Following procedures prevents litigation.

    In reference to the recent rulings against Bedfordshire and
    Newham social services (News, page 3, and Comment, 17 May), there
    need be no fears for any social services who investigate all
    referrals at the time, and listen to the children regardless of
    age. (A child as young as four or five is quite capable of giving
    facts provided the person speaking to them does so in language and
    vocabulary appropriate to their age.)

    However, if the social worker ignores facts, then they have only
    themselves to blame if the case goes to the European Court of Human
    Rights. If they have investigated the case properly and presented
    all the facts, from all the sources, they have nothing to fear,
    regardless of the outcome.

    As Mary Marsh, chief executive of the NSPCC puts it, warning
    against a move towards more defensive practice, they should have no
    fear if they have acted as laid down in the Children Act 1989.

    John Bell
    Both Parents Forever

    Problem-solving stage is a myth

    When is a complaint not a complaint (“Cause for complaint”, 10
    May)? The Children Act 1989 complaints procedure is very clearly
    set out in section 26 of the act together with associated
    regulations and blinding guidance. It has two stages. The first
    stage must include an independent person and the second stage is a
    panel of three persons that must include an independent person.
    Both stages have a time limit of 28 days.

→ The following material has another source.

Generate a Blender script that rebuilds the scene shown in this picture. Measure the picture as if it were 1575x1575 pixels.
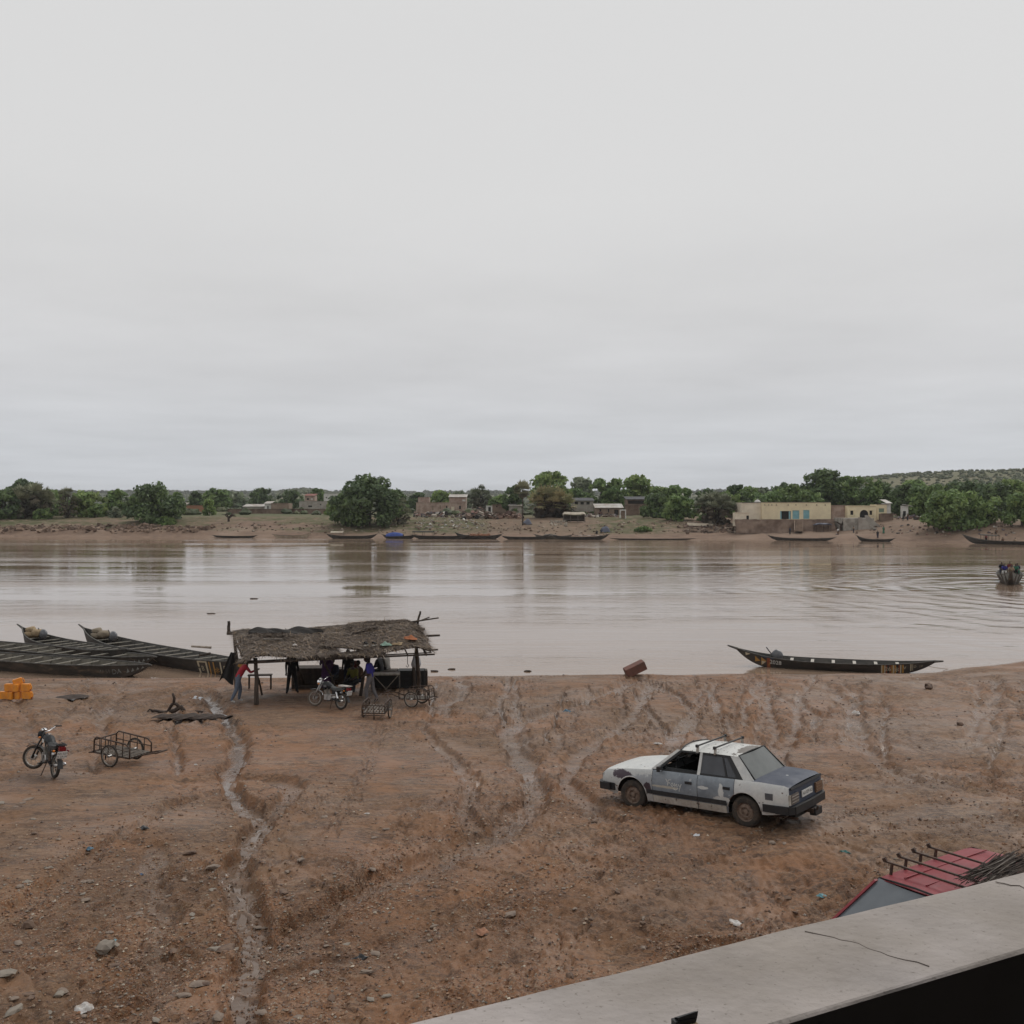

    There is no “informal” or “problem-solving” stage. The guidance
    is very clear: “However, attempts at problem-solving should not be
    used to divert an eligible person from lodging a complaint under
    the statutory procedure” (Paragraph 5.13 Volume 4, Children Act
    Guidance and Regulations). Yet this is exactly what is happening
    all over the country.

    Local authorities tell service users that they must begin at
    stage one, the “informal stage” and much of the publicity
    information repeats this. There are no timesclaes or rules for this
    stage, and complaints are investigated by the persons being
    complained about.

    This is among the reasons why the Children Act complaints
    procedure has lost the trust of those entitled to use it and why it
    is very close to losing any credibility as a means of holding local
    authorities accountable for their actions in relation to vulnerable
    children and families. It is particularly important as service
    users cannot challenge local authority decisions through judicial
    review unless they have first exhausted the complaints process.

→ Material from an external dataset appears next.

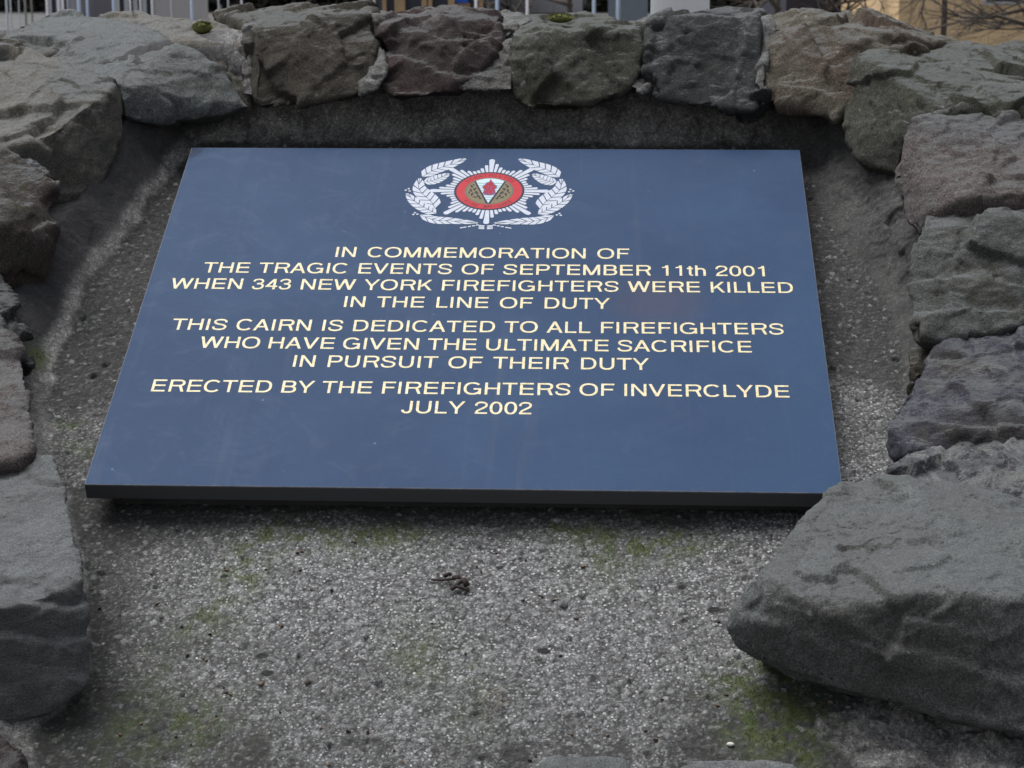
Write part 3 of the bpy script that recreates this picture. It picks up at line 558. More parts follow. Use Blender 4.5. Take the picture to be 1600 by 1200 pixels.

    It is disappointing that your article repeats and therefore
    reinforces the “stage one” myth. The current procedure may need
    improving but no procedure will be effective while local
    authorities are permitted to ignore the basic rules.

    Noreeen O’Faolain
    Advice and advocacy co-ordinator
    Family Rights Group


    Care with captions

    I realise space is limited, but why should a photograph caption
    name a councillor and the project manager of the scheme run by
    Brixton social education centre (News, page 10, 24 May) and not any
    of the adults with learning difficulties who do all the work?